Let’s understand few basic terminologies related to variables in Probability and Statistics.

1. Discrete and Continuous Random Variables:
   • Random Variable (RV): A random variable is a variable that can take on different values, and its value depends on the outcome of a random experiment. Random variables can be classified into two main types:
   • Discrete Random Variable: A discrete random variable is one that can take on a countable number of distinct values. These values are typically integers or whole numbers. Examples include the number of heads in multiple coin flips or the count of customers entering a store in a given hour.
   • Continuous Random Variable: A continuous random variable is one that can take on an uncountable infinity of values, often within a specific range. These values are typically real numbers. Examples include the height of individuals in a population or the time it takes for a computer to complete a task.
2. Probability Mass Functions (PMFs) and Probability Density Functions (PDFs):
   • Probability Mass Function (PMF): A PMF is a function that describes the probability distribution of a discrete random variable. It assigns probabilities to each possible outcome of the random variable. Mathematically, for a discrete random variable X, the PMF is denoted as P(X = x), where x represents a specific value the random variable can take.
   • Probability Density Function (PDF): A PDF is a function that describes the probability distribution of a continuous random variable. Unlike the PMF, which assigns probabilities to specific values, the PDF assigns probabilities to intervals. Mathematically, for a continuous random variable X, the PDF is denoted as f(x), and it represents the relative likelihood of X falling within a specific interval.
3. Cumulative Distribution Functions (CDFs):
   • Cumulative Distribution Function (CDF): The CDF of a random variable X is a function that gives the probability that X takes on a value less than or equal to a specified value x. For a discrete random variable, the CDF is the sum of the PMF up to that value. For a continuous random variable, the CDF is the integral of the PDF up to that value. The CDF is denoted as F(x) for X.
4. Expected Value and Variance:
   • Expected Value (Mean): The expected value of a random variable is a measure of its central tendency. For a discrete random variable X, it is calculated as the sum of each possible value of X, weighted by its probability: E(X) = Σ [x * P(X = x)]. For a continuous random variable, it is calculated as the integral of x * f(x) over the entire range of possible values.
   • Variance: The variance measures the spread or dispersion of a random variable’s values around its expected value. It quantifies how much the values deviate from the mean. For a discrete random variable X, it is calculated as Var(X) = Σ [(x – E(X))^2 * P(X = x)]. For a continuous random variable, it is calculated similarly but using integrals.
5. Common Distributions (e.g., Binomial, Poisson, Normal):
   • Binomial Distribution: The binomial distribution models the number of successes (usually denoted as X) in a fixed number of independent Bernoulli trials (experiments with two possible outcomes: success or failure).
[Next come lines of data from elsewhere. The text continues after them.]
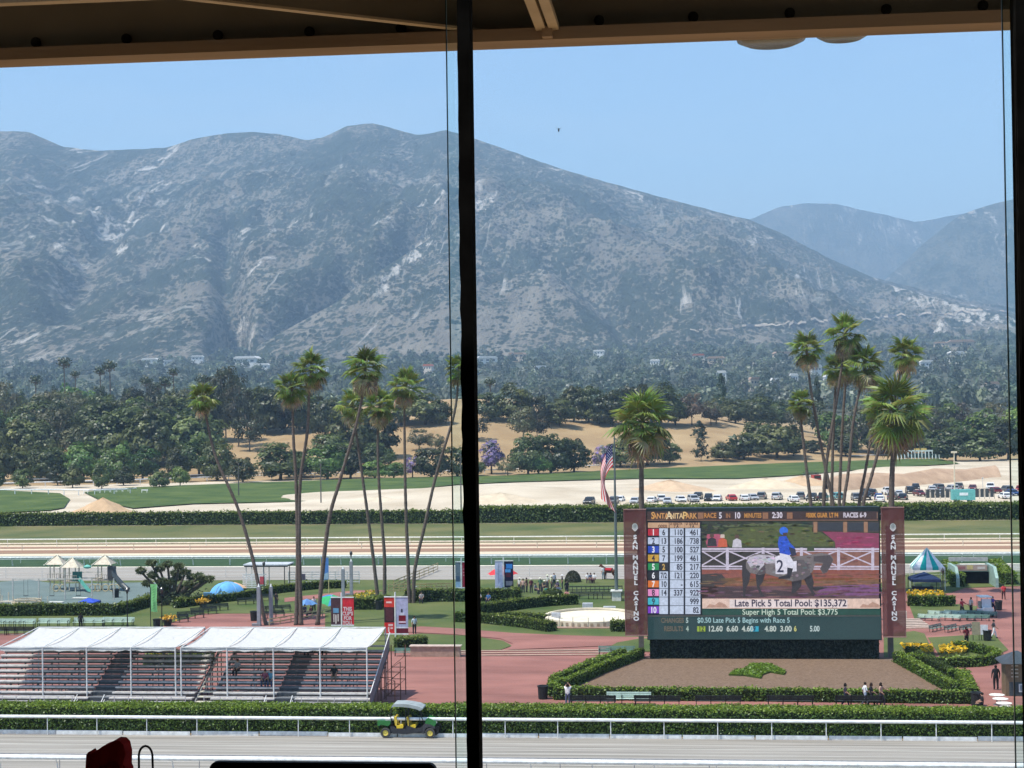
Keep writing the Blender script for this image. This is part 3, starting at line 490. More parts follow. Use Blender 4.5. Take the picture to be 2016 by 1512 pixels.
hedge('long low hedge left of the cream fountain', g2((900, 1224), (960, 1227), (1040, 1236), (1086, 1244)), 1.3, .95, 60, .1, far_cols)
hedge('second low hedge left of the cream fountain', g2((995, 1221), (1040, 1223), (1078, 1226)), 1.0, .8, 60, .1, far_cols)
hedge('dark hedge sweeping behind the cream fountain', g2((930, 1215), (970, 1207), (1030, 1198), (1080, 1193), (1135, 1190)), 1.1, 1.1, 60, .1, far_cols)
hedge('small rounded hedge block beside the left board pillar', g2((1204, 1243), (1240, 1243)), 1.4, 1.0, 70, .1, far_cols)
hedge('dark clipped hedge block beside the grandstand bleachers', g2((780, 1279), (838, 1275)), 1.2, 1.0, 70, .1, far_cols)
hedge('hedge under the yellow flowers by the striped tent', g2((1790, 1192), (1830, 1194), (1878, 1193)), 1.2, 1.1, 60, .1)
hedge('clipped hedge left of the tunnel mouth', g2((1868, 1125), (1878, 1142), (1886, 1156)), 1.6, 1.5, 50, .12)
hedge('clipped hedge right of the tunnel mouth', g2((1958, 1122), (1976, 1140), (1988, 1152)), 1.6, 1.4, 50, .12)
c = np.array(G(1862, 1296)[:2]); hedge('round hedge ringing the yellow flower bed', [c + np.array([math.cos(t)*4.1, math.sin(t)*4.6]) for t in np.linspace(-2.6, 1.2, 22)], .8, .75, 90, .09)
# planted emblem in the mulch bed
b = MB(); em = [(815, 170), (840, 150), (880, 146), (900, 126), (935, 124), (985, 124), (1012, 138), (1050, 156), (1040, 168), (985, 158), (955, 168), (946, 183), (905, 176), (880, 172)]
em = [G(1040+x*.484, 1250+y*.484)[:2] for x, y in em]; b.prism(em, 0, .12, (.06, .10, .014)); o = b.build('topiary_emblem', LEAF, None, (0, 0, .08)); tag(o, 'low clipped green plant emblem in the middle of the mulch bed', 'topiary')
P = []; a = np.array(em); lo, hi = a.min(0), a.max(0)
def inside(p, poly):
    c_ = False; j = len(poly)-1
    for i in range(len(poly)):
        if (poly[i][1] > p[1]) != (poly[j][1] > p[1]) and p[0] < (poly[j][0]-poly[i][0])*(p[1]-poly[i][1])/(poly[j][1]-poly[i][1])+poly[i][0]: c_ = not c_
        j = i
    return c_
while len(P) < 900:
    q = HR.uniform(lo, hi)
    if inside(q, em): P.append((*q, .13+HR.uniform(-.03, .06)))
P = np.array(P); V, F = leafquads(P, np.tile([0, 0, 1.0], (len(P), 1))+HR.normal(size=(len(P), 3))*.5, .12, HR); f = link('foliage', npmesh('foliage', V, F, np.array([(.12, .20, .02)])*HR.uniform(.6, 1.5, (len(P), 1)), LEAF), o); stuff(f)
# flowers
def flowers(label, poly, z, n=260, col=(.75, .48, .02), name='flower_bed'):
    poly = [tuple(p) for p in poly]; a = np.array(poly); lo, hi = a.min(0), a.max(0); P = []; k = 0
    while len(P) < n and k < n*40:
        k += 1; q = HR.uniform(lo, hi)
        if inside(q, poly): P.append((*q, z+HR.uniform(.1, .45)))
    P = np.array(P); P0 = P[0].copy(); P = P-P0; P[:, 2] += P0[2]-z; V, F = leafquads(P, np.tile([0, 0, 1.0], (len(P), 1))+HR.normal(size=(len(P), 3))*.6, HR.uniform(.1, .22, len(P)), HR, .8)
    cc = np.where(HR.random((len(P), 1)) < .8, np.array([col]), np.array([(.06, .11, .02)]))*HR.uniform(.75, 1.2, (len(P), 1)); o = link(name, npmesh(name, V, F, cc, LEAF), None, (P0[0], P0[1], z)); tag(o, label, 'flowers', 'yellow flower beds'); return o
flowers('left wedge of yellow flowers in the round hedge bed', gP([(1770, 1277), (1835, 1279), (1838, 1290), (1795, 1291)]), .15, 420)
flowers('right wedge of yellow flowers in the round hedge bed', gP([(1850, 1281), (1905, 1273), (1912, 1280), (1900, 1292), (1848, 1292)]), .15, 420)
flowers('yellow flowers on the hedge by the striped tent', gP([(1786, 1186), (1850, 1187), (1864, 1193), (1788, 1195)]), 1.0, 260)
flowers('yellow flower bed behind the red ad banner', gP([(690, 1178), (735, 1168), (745, 1172), (705, 1184)]), .1, 160, (.55, .42, .03))
flowers('yellow flowers seen under the left canopy', gP([(285, 1299), (400, 1297), (415, 1303), (290, 1306)]), .5, 300)
hedge('dark hedge seen under the left canopy behind the seats', g2((285, 1308), (420, 1305)), 1.2, .8, 60, .1, far_cols)
# dome shrub
o = thing('dome_shrub', 'rounded dome shrub in front of the crowd', 'shrub', G(1088, 1180)); r = np.random.default_rng(4); d = r.normal(size=(900, 3)); d /= np.linalg.norm(d, axis=1, keepdims=True); d[:, 2] = np.abs(d[:, 2])
V, F = leafquads(d*np.array([1.45, 1.0, 1.25]), d+r.normal(size=d.shape)*.4, .13, r); link('foliage', npmesh('foliage', V, F, np.array([(.06, .09, .02)])*r.uniform(.6, 1.4, (900, 1)), LEAF), o)
b = MB(); b.lathe([(.9, 0), (1.3, .4), (1.0, .9), (.3, 1.15)], 14, col=(.02, .03, .01)); b.build('core', MATTE, o)
b = MB()
o = thing('dome_shrub', 'dark rounded bush on the lawn behind the crowd', 'shrub', G(1128, 1146)); V, F = leafquads(d*np.array([1.0, .8, 1.4]), d+r.normal(size=d.shape)*.4, .14, r); link('foliage', npmesh('foliage', V, F, np.array([(.055, .06, .03)])*r.uniform(.5, 1.4, (900, 1)), LEAF), o)
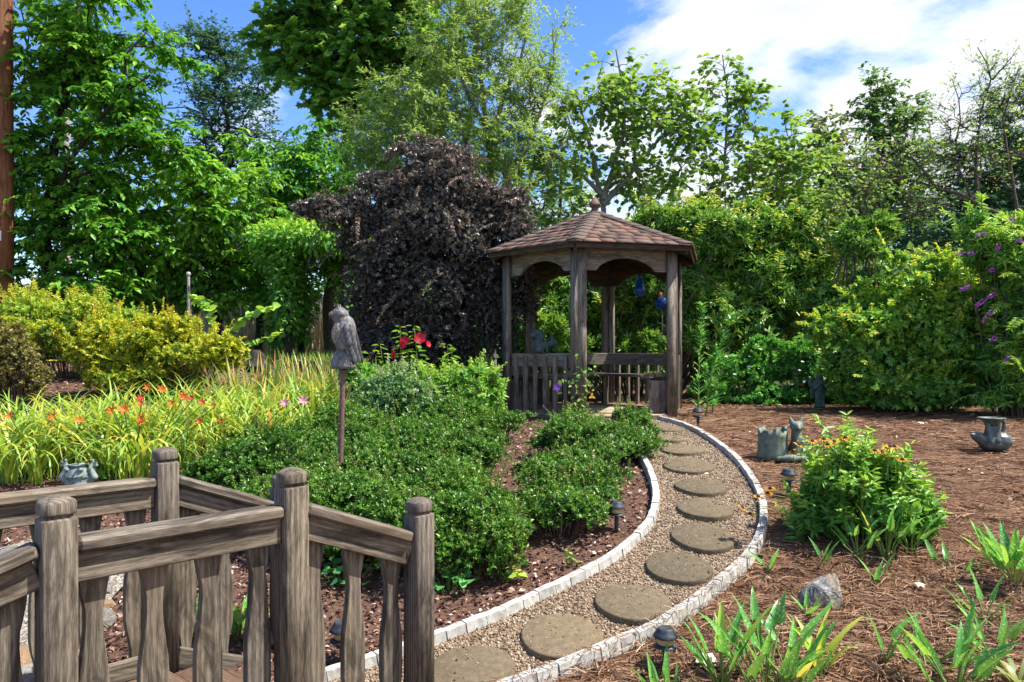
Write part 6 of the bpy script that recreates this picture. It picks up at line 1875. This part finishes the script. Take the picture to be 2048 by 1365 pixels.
at_world('ball', lathe('ball', [(r * 13.3 * u, z * 13.3 * u) for r, z in [(max(0.0, math.cos(t_)), math.sin(t_)) for t_ in np.linspace(-PI / 2, PI / 2, 15)]], M['glass'], 26), gs, gc)
at_world('neck', lathe('neck', [(4.4 * u, 0), (4 * u, 5 * u), (4.2 * u, 9 * u), (2 * u, 10 * u)], M['redcap'], 14), gs, gc + np.array([-3 * u, 0, 11.5 * u]))
at_world('swirl', blob_mesh('swirl', [('e', (2 * u, -7 * u, -2 * u), (3.4 * u, 2 * u, 2.6 * u)), ('e', (-3 * u, -7 * u, 1 * u), (2.6 * u, 2 * u, 1.8 * u))], M['swirl'], .006, 2), gs, gc)
tb = Tubes(); tb.add([g0, gc - np.array([0, 0, 12.6 * u])], .010, 6); tb.part('rod', M['rust'], gs)

# ================================================================ SMALL BACKGROUND THINGS
p = onground(W(378, 640, 9.7)[0], 9.7)
ft = root('feeder_pole', p, 'thin galvanised pipe with a cap standing behind the yellow azalea', 'pole')
tb = Tubes(); tb.add([p, W(377, 552, 9.7)], .018, 10); tb.part('pipe', M['galv'], ft)
tb = Tubes(); tb.add([W(381, 640, 9.66), W(381, 598, 9.66), W(378, 572, 9.68)], .010, 8); tb.part('rod', M['bark'], ft)
at_world('cap', lathe('cap', [(.02, 0), (.03, .02), (.026, .05), (.0, .06)], M['galv'], 12), ft, W(377, 553, 9.7))
p = G(514, 742); u = p[1] / F
st_ = root('black_stump', p, 'low black charred stump at the right end of the yellow azalea', 'stump')
at_world('stump', blob_mesh('stump', [('e', (0, 0, 8 * u), (32 * u, 26 * u, 12 * u)), ('c', (-4 * u, 0, 8 * u), (-2 * u, 0, 30 * u), 20 * u, 13 * u), ('c', (12 * u, -5 * u, 6 * u), (24 * u, -10 * u, 2 * u), 12 * u, 7 * u), ('e', (6 * u, 0, 24 * u), (12 * u, 12 * u, 14 * u))], M['darkbark'], .025, 1), st_, p)
D = 14.5
b0 = onground(W(1600, 600, D)[0], D)
fe = root('picket_fence', b0, 'dark board fence glimpsed through the shrubs at the back right', 'fence')
xs = np.arange(W(1590, 600, D)[0], W(1760, 600, D)[0], .115)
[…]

It is characterized by two parameters: n (the number of trials) and p (the probability of success in each trial).
   • Poisson Distribution: The Poisson distribution models the number of events (e.g., arrivals, occurrences) happening in a fixed interval of time or space. It is characterized by a single parameter, λ (the average rate of events).
   • Normal Distribution (Gaussian Distribution): The normal distribution is a continuous probability distribution that is symmetric and bell-shaped. It is characterized by two parameters: mean (μ) and standard deviation (σ). It is widely used due to the Central Limit Theorem, which states that the sum or average of a large number of independent random variables follows a normal distribution.